Task: Write the material out again in full, word for word. Do not include the pictures.
-------- Information supplied --------
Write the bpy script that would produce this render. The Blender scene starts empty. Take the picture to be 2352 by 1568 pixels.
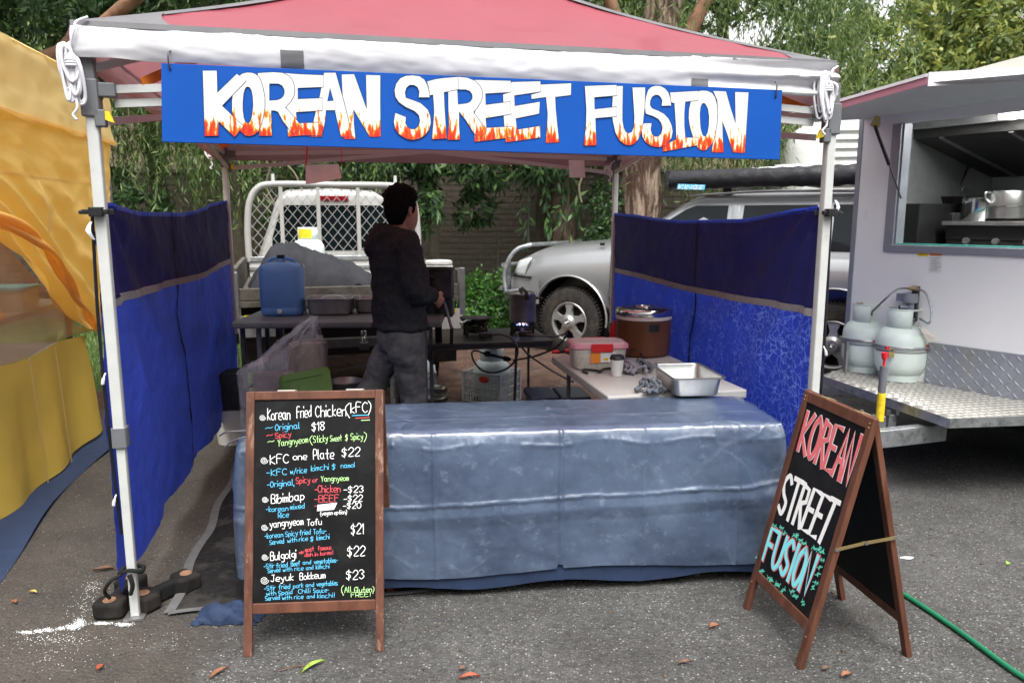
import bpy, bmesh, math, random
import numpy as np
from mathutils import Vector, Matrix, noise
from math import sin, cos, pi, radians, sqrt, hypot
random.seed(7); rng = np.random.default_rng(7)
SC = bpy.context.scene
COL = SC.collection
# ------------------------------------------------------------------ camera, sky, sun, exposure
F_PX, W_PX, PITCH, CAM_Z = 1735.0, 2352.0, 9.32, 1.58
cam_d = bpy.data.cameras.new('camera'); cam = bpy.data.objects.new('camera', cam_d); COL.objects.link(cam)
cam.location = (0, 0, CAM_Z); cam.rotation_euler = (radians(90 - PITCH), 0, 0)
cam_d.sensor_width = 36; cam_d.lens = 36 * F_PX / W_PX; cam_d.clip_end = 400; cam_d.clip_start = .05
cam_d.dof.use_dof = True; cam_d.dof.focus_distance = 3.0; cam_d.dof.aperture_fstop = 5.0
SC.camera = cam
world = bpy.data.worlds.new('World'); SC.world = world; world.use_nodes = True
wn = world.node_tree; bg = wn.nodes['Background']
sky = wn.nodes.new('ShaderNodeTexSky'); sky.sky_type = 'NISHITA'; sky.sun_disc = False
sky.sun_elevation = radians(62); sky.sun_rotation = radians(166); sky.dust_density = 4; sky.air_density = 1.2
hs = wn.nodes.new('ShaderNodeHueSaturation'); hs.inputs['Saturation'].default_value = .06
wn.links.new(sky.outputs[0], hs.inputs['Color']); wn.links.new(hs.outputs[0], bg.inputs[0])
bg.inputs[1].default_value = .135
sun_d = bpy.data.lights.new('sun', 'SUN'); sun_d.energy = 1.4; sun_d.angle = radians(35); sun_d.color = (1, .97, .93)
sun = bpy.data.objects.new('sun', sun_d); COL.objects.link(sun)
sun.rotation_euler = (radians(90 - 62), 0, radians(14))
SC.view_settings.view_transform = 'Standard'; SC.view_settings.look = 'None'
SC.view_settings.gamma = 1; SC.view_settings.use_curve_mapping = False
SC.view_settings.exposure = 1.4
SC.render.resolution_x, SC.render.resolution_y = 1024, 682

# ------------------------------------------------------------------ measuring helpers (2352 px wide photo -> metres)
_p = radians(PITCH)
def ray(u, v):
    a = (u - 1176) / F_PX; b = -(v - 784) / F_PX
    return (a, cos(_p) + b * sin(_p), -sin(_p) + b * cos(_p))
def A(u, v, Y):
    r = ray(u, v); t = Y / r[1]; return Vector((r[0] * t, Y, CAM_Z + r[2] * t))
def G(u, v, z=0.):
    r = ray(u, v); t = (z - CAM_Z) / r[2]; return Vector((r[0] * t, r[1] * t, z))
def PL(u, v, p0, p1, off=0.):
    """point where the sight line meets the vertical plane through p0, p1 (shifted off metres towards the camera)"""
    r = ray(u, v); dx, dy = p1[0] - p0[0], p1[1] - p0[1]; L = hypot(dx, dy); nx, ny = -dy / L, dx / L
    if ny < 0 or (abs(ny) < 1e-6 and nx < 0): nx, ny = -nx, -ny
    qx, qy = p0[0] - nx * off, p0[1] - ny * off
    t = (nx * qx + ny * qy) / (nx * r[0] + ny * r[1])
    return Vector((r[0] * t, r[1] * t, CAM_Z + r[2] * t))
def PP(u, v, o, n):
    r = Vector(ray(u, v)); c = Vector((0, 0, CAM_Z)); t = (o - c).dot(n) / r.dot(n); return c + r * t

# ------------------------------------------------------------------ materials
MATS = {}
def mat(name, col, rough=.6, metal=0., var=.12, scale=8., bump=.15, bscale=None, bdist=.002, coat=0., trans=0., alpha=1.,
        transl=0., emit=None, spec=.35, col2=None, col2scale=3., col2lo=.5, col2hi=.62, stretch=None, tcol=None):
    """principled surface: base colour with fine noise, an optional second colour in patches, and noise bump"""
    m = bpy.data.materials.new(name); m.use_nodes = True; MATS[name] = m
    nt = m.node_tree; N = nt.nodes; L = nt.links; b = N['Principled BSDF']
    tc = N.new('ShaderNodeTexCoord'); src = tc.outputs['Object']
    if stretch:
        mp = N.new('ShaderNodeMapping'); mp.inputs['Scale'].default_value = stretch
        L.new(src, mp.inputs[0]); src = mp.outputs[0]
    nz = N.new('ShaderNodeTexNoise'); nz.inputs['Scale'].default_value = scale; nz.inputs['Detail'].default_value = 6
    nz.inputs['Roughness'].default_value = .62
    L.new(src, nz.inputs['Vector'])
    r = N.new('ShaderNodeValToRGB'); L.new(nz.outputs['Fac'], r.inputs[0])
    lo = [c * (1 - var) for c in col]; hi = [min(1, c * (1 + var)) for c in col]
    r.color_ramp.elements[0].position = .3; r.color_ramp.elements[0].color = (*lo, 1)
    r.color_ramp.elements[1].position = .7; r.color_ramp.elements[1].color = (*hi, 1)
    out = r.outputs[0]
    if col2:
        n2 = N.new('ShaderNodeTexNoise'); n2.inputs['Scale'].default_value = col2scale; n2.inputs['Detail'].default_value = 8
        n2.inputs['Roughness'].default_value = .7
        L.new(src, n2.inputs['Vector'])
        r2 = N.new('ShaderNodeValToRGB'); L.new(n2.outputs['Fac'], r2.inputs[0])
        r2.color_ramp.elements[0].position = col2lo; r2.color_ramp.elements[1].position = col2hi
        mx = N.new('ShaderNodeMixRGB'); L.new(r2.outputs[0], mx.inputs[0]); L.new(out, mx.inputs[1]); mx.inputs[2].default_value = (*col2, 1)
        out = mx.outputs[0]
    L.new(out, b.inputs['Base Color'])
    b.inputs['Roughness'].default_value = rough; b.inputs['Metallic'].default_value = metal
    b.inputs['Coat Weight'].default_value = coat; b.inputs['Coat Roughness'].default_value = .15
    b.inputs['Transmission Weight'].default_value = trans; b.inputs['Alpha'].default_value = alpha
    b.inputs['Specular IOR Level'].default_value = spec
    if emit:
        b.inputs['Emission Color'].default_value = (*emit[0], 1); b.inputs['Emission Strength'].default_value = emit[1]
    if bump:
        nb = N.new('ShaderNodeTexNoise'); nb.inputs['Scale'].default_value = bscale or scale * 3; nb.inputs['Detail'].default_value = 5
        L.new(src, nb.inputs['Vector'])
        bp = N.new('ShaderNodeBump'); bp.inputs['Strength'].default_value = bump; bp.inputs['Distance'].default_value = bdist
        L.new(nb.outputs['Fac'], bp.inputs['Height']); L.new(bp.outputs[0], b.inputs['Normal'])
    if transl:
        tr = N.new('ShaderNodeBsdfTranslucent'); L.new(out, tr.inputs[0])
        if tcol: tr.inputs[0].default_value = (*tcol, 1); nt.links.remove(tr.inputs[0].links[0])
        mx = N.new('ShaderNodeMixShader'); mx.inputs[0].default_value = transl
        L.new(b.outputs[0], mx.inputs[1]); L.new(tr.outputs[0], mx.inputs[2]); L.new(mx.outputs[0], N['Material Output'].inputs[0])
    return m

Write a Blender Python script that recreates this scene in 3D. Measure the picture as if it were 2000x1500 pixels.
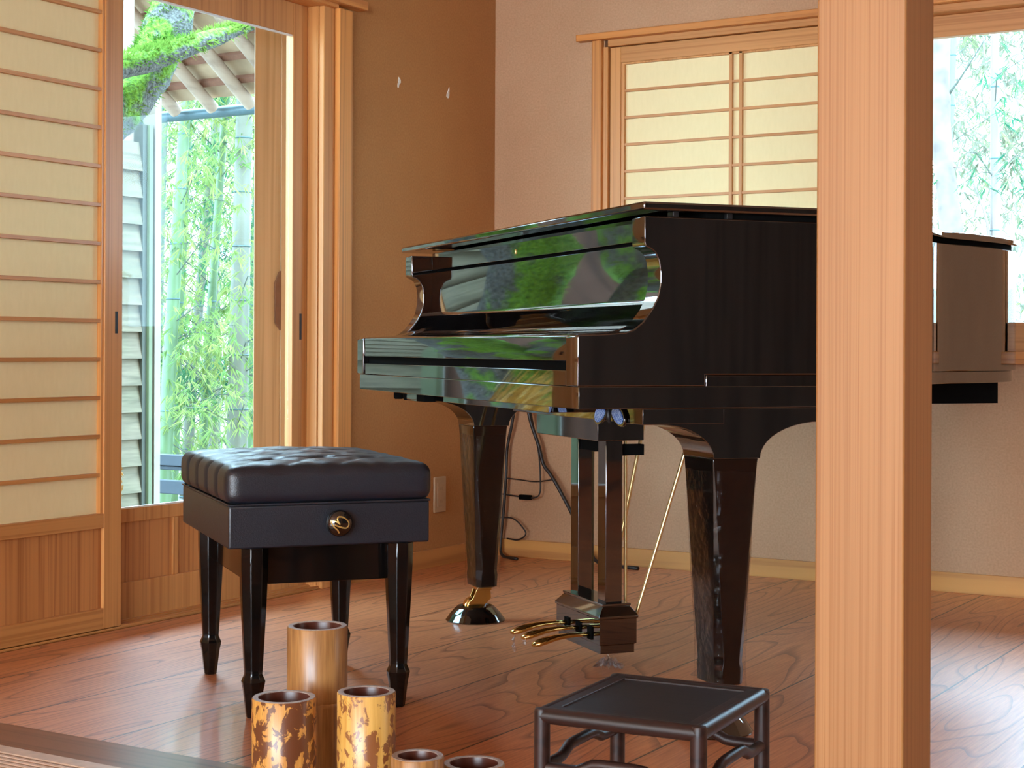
--------
Result of this task:
Write the bpy script that would produce this render. The Blender scene starts empty. Take the picture to be 2352 by 1568 pixels.
import bpy, bmesh, math, random
import numpy as np
from mathutils import Vector, Matrix, noise
from math import sin, cos, pi, radians, sqrt, hypot
random.seed(7); rng = np.random.default_rng(7)
SC = bpy.context.scene
COL = SC.collection
# ------------------------------------------------------------------ camera, sky, sun, exposure
F_PX, W_PX, PITCH, CAM_Z = 1735.0, 2352.0, 9.32, 1.58
cam_d = bpy.data.cameras.new('camera'); cam = bpy.data.objects.new('camera', cam_d); COL.objects.link(cam)
cam.location = (0, 0, CAM_Z); cam.rotation_euler = (radians(90 - PITCH), 0, 0)
cam_d.sensor_width = 36; cam_d.lens = 36 * F_PX / W_PX; cam_d.clip_end = 400; cam_d.clip_start = .05
cam_d.dof.use_dof = True; cam_d.dof.focus_distance = 3.0; cam_d.dof.aperture_fstop = 5.0
SC.camera = cam
world = bpy.data.worlds.new('World'); SC.world = world; world.use_nodes = True
wn = world.node_tree; bg = wn.nodes['Background']
sky = wn.nodes.new('ShaderNodeTexSky'); sky.sky_type = 'NISHITA'; sky.sun_disc = False
sky.sun_elevation = radians(62); sky.sun_rotation = radians(166); sky.dust_density = 4; sky.air_density = 1.2
hs = wn.nodes.new('ShaderNodeHueSaturation'); hs.inputs['Saturation'].default_value = .06
wn.links.new(sky.outputs[0], hs.inputs['Color']); wn.links.new(hs.outputs[0], bg.inputs[0])
bg.inputs[1].default_value = .135
sun_d = bpy.data.lights.new('sun', 'SUN'); sun_d.energy = 1.4; sun_d.angle = radians(35); sun_d.color = (1, .97, .93)
sun = bpy.data.objects.new('sun', sun_d); COL.objects.link(sun)
sun.rotation_euler = (radians(90 - 62), 0, radians(14))
SC.view_settings.view_transform = 'Standard'; SC.view_settings.look = 'None'
SC.view_settings.gamma = 1; SC.view_settings.use_curve_mapping = False
SC.view_settings.exposure = 1.4
SC.render.resolution_x, SC.render.resolution_y = 1024, 682

# ------------------------------------------------------------------ measuring helpers (2352 px wide photo -> metres)
_p = radians(PITCH)
def ray(u, v):
    a = (u - 1176) / F_PX; b = -(v - 784) / F_PX
    return (a, cos(_p) + b * sin(_p), -sin(_p) + b * cos(_p))
def A(u, v, Y):
    r = ray(u, v); t = Y / r[1]; return Vector((r[0] * t, Y, CAM_Z + r[2] * t))
def G(u, v, z=0.):
    r = ray(u, v); t = (z - CAM_Z) / r[2]; return Vector((r[0] * t, r[1] * t, z))
def PL(u, v, p0, p1, off=0.):
    """point where the sight line meets the vertical plane through p0, p1 (shifted off metres towards the camera)"""
    r = ray(u, v); dx, dy = p1[0] - p0[0], p1[1] - p0[1]; L = hypot(dx, dy); nx, ny = -dy / L, dx / L
    if ny < 0 or (abs(ny) < 1e-6 and nx < 0): nx, ny = -nx, -ny
    qx, qy = p0[0] - nx * off, p0[1] - ny * off
    t = (nx * qx + ny * qy) / (nx * r[0] + ny * r[1])
    return Vector((r[0] * t, r[1] * t, CAM_Z + r[2] * t))
def PP(u, v, o, n):
    r = Vector(ray(u, v)); c = Vector((0, 0, CAM_Z)); t = (o - c).dot(n) / r.dot(n); return c + r * t

# ------------------------------------------------------------------ materials
MATS = {}
def mat(name, col, rough=.6, metal=0., var=.12, scale=8., bump=.15, bscale=None, bdist=.002, coat=0., trans=0., alpha=1.,
        transl=0., emit=None, spec=.35, col2=None, col2scale=3., col2lo=.5, col2hi=.62, stretch=None, tcol=None):
    """principled surface: base colour with fine noise, an optional second colour in patches, and noise bump"""
    m = bpy.data.materials.new(name); m.use_nodes = True; MATS[name] = m
    nt = m.node_tree; N = nt.nodes; L = nt.links; b = N['Principled BSDF']
    tc = N.new('ShaderNodeTexCoord'); src = tc.outputs['Object']
    if stretch:
        mp = N.new('ShaderNodeMapping'); mp.inputs['Scale'].default_value = stretch
        L.new(src, mp.inputs[0]); src = mp.outputs[0]
    nz = N.new('ShaderNodeTexNoise'); nz.inputs['Scale'].default_value = scale; nz.inputs['Detail'].default_value = 6
    nz.inputs['Roughness'].default_value = .62
    L.new(src, nz.inputs['Vector'])
    r = N.new('ShaderNodeValToRGB'); L.new(nz.outputs['Fac'], r.inputs[0])
    lo = [c * (1 - var) for c in col]; hi = [min(1, c * (1 + var)) for c in col]
    r.color_ramp.elements[0].position = .3; r.color_ramp.elements[0].color = (*lo, 1)
    r.color_ramp.elements[1].position = .7; r.color_ramp.elements[1].color = (*hi, 1)
    out = r.outputs[0]
    if col2:
        n2 = N.new('ShaderNodeTexNoise'); n2.inputs['Scale'].default_value = col2scale; n2.inputs['Detail'].default_value = 8
        n2.inputs['Roughness'].default_value = .7
        L.new(src, n2.inputs['Vector'])
        r2 = N.new('ShaderNodeValToRGB'); L.new(n2.outputs['Fac'], r2.inputs[0])
        r2.color_ramp.elements[0].position = col2lo; r2.color_ramp.elements[1].position = col2hi
        mx = N.new('ShaderNodeMixRGB'); L.new(r2.outputs[0], mx.inputs[0]); L.new(out, mx.inputs[1]); mx.inputs[2].default_value = (*col2, 1)
        out = mx.outputs[0]
    L.new(out, b.inputs['Base Color'])
    b.inputs['Roughness'].default_value = rough; b.inputs['Metallic'].default_value = metal
    b.inputs['Coat Weight'].default_value = coat; b.inputs['Coat Roughness'].default_value = .15
    b.inputs['Transmission Weight'].default_value = trans; b.inputs['Alpha'].default_value = alpha
    b.inputs['Specular IOR Level'].default_value = spec
    if emit:
        b.inputs['Emission Color'].default_value = (*emit[0], 1); b.inputs['Emission Strength'].default_value = emit[1]
    if bump:
        nb = N.new('ShaderNodeTexNoise'); nb.inputs['Scale'].default_value = bscale or scale * 3; nb.inputs['Detail'].default_value = 5
        L.new(src, nb.inputs['Vector'])
        bp = N.new('ShaderNodeBump'); bp.inputs['Strength'].default_value = bump; bp.inputs['Distance'].default_value = bdist
        L.new(nb.outputs['Fac'], bp.inputs['Height']); L.new(bp.outputs[0], b.inputs['Normal'])
    if transl:
        tr = N.new('ShaderNodeBsdfTranslucent'); L.new(out, tr.inputs[0])
        if tcol: tr.inputs[0].default_value = (*tcol, 1); nt.links.remove(tr.inputs[0].links[0])
        mx = N.new('ShaderNodeMixShader'); mx.inputs[0].default_value = transl
        L.new(b.outputs[0], mx.inputs[1]); L.new(tr.outputs[0], mx.inputs[2]); L.new(mx.outputs[0], N['Material Output'].inputs[0])
    return m

Write a Blender Python script that recreates this scene in 3D. Measure the picture as if it were 2000x1500 pixels.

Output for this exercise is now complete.